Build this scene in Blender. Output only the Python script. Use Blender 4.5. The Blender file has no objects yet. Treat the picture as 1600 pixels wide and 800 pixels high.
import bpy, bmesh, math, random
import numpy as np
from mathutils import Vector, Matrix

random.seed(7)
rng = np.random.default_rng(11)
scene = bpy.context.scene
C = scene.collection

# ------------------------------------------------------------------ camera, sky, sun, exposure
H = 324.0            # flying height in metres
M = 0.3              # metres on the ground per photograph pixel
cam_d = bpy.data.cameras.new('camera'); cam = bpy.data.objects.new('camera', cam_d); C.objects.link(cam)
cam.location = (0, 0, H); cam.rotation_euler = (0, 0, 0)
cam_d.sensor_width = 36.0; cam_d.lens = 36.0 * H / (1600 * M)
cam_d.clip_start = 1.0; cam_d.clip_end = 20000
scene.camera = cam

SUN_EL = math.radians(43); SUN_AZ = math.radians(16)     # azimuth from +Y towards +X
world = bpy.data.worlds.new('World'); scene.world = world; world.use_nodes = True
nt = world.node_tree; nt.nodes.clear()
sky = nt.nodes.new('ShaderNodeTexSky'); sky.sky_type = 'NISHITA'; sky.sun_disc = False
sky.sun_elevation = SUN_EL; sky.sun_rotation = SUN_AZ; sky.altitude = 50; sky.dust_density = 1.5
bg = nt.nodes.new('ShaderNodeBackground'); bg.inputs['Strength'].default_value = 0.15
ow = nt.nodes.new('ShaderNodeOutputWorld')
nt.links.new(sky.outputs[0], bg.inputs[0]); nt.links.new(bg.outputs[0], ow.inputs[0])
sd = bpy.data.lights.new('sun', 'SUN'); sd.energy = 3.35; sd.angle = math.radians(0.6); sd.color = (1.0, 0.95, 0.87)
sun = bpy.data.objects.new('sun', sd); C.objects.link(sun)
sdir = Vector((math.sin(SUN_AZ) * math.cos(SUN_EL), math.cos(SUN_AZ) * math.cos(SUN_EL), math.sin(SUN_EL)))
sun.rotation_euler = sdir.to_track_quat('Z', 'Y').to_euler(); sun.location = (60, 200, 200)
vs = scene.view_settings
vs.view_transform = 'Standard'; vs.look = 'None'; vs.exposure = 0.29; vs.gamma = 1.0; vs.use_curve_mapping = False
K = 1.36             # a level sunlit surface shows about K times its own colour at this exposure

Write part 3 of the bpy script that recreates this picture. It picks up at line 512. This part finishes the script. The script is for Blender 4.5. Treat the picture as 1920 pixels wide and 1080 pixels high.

◇ ◇ ◇ ◇ ◇

--- STATED PROBLEM ---
Emit the full listing verbatim.

--- CORRECT OUTPUT ---
Build this scene in Blender. Output only the Python script. Use Blender 4.5. The Blender file has no objects yet. Treat the picture as 1600 pixels wide and 800 pixels high.
import bpy, bmesh, math, random
import numpy as np
from mathutils import Vector, Matrix

random.seed(7)
rng = np.random.default_rng(11)
scene = bpy.context.scene
C = scene.collection

# ------------------------------------------------------------------ camera, sky, sun, exposure
H = 324.0            # flying height in metres
M = 0.3              # metres on the ground per photograph pixel
cam_d = bpy.data.cameras.new('camera'); cam = bpy.data.objects.new('camera', cam_d); C.objects.link(cam)
cam.location = (0, 0, H); cam.rotation_euler = (0, 0, 0)
cam_d.sensor_width = 36.0; cam_d.lens = 36.0 * H / (1600 * M)
cam_d.clip_start = 1.0; cam_d.clip_end = 20000
scene.camera = cam

SUN_EL = math.radians(43); SUN_AZ = math.radians(16)     # azimuth from +Y towards +X
world = bpy.data.worlds.new('World'); scene.world = world; world.use_nodes = True
nt = world.node_tree; nt.nodes.clear()
sky = nt.nodes.new('ShaderNodeTexSky'); sky.sky_type = 'NISHITA'; sky.sun_disc = False
sky.sun_elevation = SUN_EL; sky.sun_rotation = SUN_AZ; sky.altitude = 50; sky.dust_density = 1.5
bg = nt.nodes.new('ShaderNodeBackground'); bg.inputs['Strength'].default_value = 0.15
ow = nt.nodes.new('ShaderNodeOutputWorld')
nt.links.new(sky.outputs[0], bg.inputs[0]); nt.links.new(bg.outputs[0], ow.inputs[0])
sd = bpy.data.lights.new('sun', 'SUN'); sd.energy = 3.35; sd.angle = math.radians(0.6); sd.color = (1.0, 0.95, 0.87)
sun = bpy.data.objects.new('sun', sd); C.objects.link(sun)
sdir = Vector((math.sin(SUN_AZ) * math.cos(SUN_EL), math.cos(SUN_AZ) * math.cos(SUN_EL), math.sin(SUN_EL)))
sun.rotation_euler = sdir.to_track_quat('Z', 'Y').to_euler(); sun.location = (60, 200, 200)
vs = scene.view_settings
vs.view_transform = 'Standard'; vs.look = 'None'; vs.exposure = 0.29; vs.gamma = 1.0; vs.use_curve_mapping = False
K = 1.36             # a level sunlit surface shows about K times its own colour at this exposure

Write part 3 of the bpy script that recreates this picture. It picks up at line 512. This part finishes the script. The script is for Blender 4.5. Treat the picture as 1920 pixels wide and 1080 pixels high.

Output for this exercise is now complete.